• Flow of Funds Indicators - these endeavor to measure the ability or the financial position of different investor groups. Such analysis seeks out trends in customer accounts, initial public offerings, mutual funds, pension funds, margin accounts and bank trust accounts. Such data may be of limited use to technicians as it is lagged, i.e. technicians usually receive it stale. Additionally, it often is a better indicator of the source of the flows, rather than their destination.
  • Market Structure Indicators - such indicators consider price trends of individual securities and indices alike to determine the existence of any continuity between indicators as validation of such trends.
    1. Breadth of Market - because indices represent a small number of large companies rather than the entire market, which encompasses many medium and small firms as well, these indices and the small-to-mid size issues move in different directions. A broad market move would comprise large and small companies alike. To measure the strength of market support, two measures are commonly used.
    2. Advance/Decline Line - a running total of daily advances minus daily declines on the New York Stock Exchange (NYSE).

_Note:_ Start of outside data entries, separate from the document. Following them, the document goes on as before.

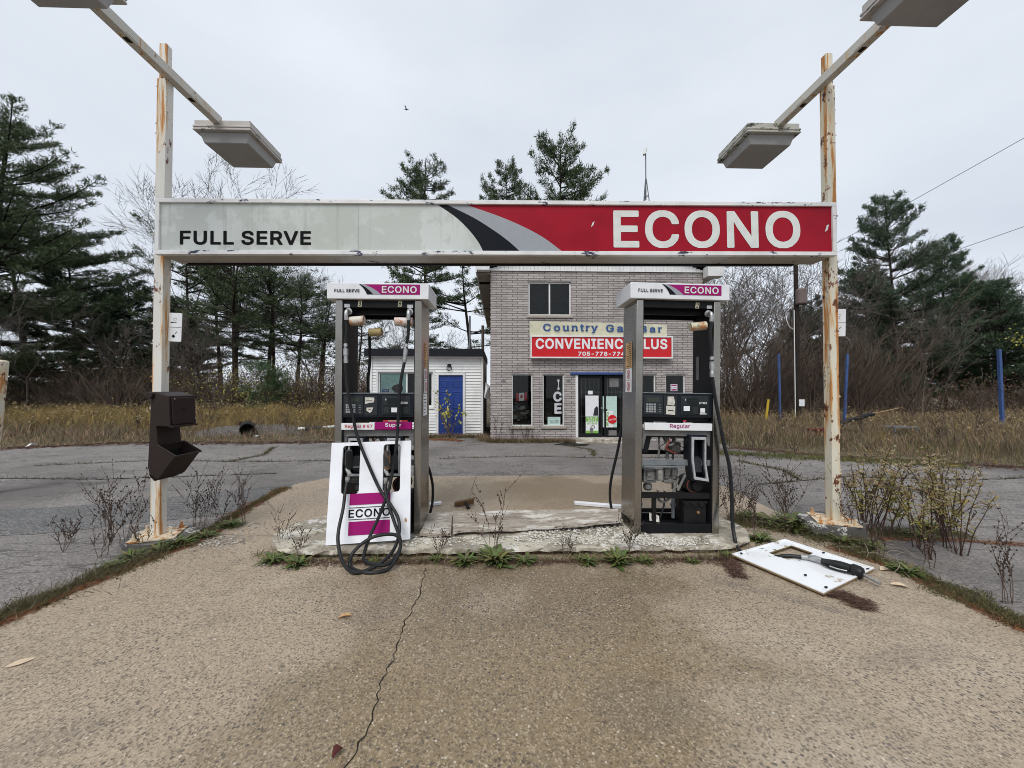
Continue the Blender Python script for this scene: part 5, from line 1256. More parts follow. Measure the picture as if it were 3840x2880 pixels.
# ------------------------------------------------------------------ building materials
def make_brick():
    m = Mat('grey_pink_brick', (0.25, 0.21, 0.19), 0.9)
    sp = m.n('ShaderNodeSeparateXYZ'); m.l(m.tc, sp.inputs[0])
    cb = m.n('ShaderNodeCombineXYZ'); m.l(m.math('ADD', sp.outputs[0], sp.outputs[1]), cb.inputs[0]); m.l(sp.outputs[2], cb.inputs[1])
    b = m.n('ShaderNodeTexBrick'); b.offset = 0.5
    b.inputs['Scale'].default_value = 1.0; b.inputs['Brick Width'].default_value = 0.33; b.inputs['Row Height'].default_value = 0.0725
    b.inputs['Mortar Size'].default_value = 0.0085; b.inputs['Mortar Smooth'].default_value = 0.15; b.inputs['Bias'].default_value = 0.0
    b.inputs['Color1'].default_value = (0.47, 0.425, 0.405, 1); b.inputs['Color2'].default_value = (0.345, 0.305, 0.29, 1); b.inputs['Mortar'].default_value = (0.12, 0.108, 0.102, 1)
    m.l(cb.outputs[0], b.inputs['Vector'])
    m.c = b.outputs['Color']; m.link()
    m.nl((0.40, 0.36, 0.335), 14, 0.55, 0.8, stretch=(.3, .3, 1), amount=0.35)
    m.nl((0.10, 0.085, 0.08), 1.1, 0.52, 0.8, stretch=(1, 1, .5), amount=0.55)
    m.bump(m.ramp(b.outputs['Fac'], 0, 1, 1, 0), 0.8, 0.012)
    m.bump(m.noise(40, 4), 0.4, 0.006)
    return m.m
M['brick'] = make_brick()
M['siding'] = plain('weathered_white_siding', (0.78, 0.78, 0.765), 0.6, grime=0.16, scale=2.2)
M['trim'] = plain('white_trim', (0.74, 0.74, 0.73), 0.55, grime=0.12, scale=4)
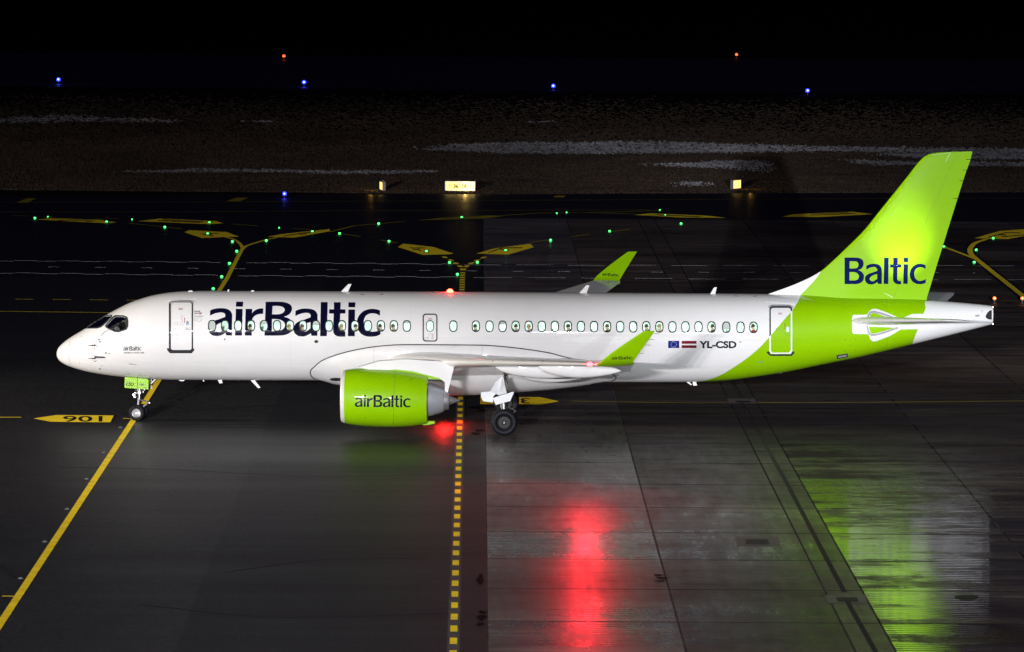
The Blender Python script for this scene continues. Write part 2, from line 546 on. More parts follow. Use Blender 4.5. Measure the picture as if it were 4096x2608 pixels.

The advance/decline line and the index moving in tandem would constitute broadly based movement over the market. By contrast, a divergence in the index's trend and the advance/decline line would indicate the attainment of a peak or trough.
    3. Diffusion Index - this is a five (5) week moving average of all stocks that advance on a given day along with 50% of the number that remain unchanged/number of issues that trade during the day. A higher number would indicate greater cohesion and the presence of market strength, whereas a lower number would indicate a greater degree of diffusion and weakness.
    4. Dow Theory - according to the theory, stock prices move in trends of varying intensity. They are major, intermediate and short-run movements. The technical analyst will parse these data in search of trend reversals and recoveries.
    5. Support and Resistance Levels - stock prices fluctuate from their average value. The lower limit of the fluctuations is the support level. This would be a cue to the technicians to buy. The higher limit to the fluctuations would be the resistance level. Here the stock would appear to be overpriced and worth selling.
    6. Moving Average Lines - stock prices move in trends which random short-term fluctuations may mask. A moving average line takes a bigger picture perspective of such trends, thereby eliminating these short-term anomalies.
      - stocks above their 200-day moving average (over 80% of stocks selling above the average)=overbought=bearish indicator.|
      - stocks below their 200-day moving average (less than 20% of the stocks are selling above the average) =oversold-bullish indicator.
    7. Relative Strength - a ratio expressed as follows:
relative strength=stock price/market index value

An increase in the ratio over time would signal the stock's outperformance relative to the market. A decrease in the ratio over time would signal the stock's underperformance relative to the market.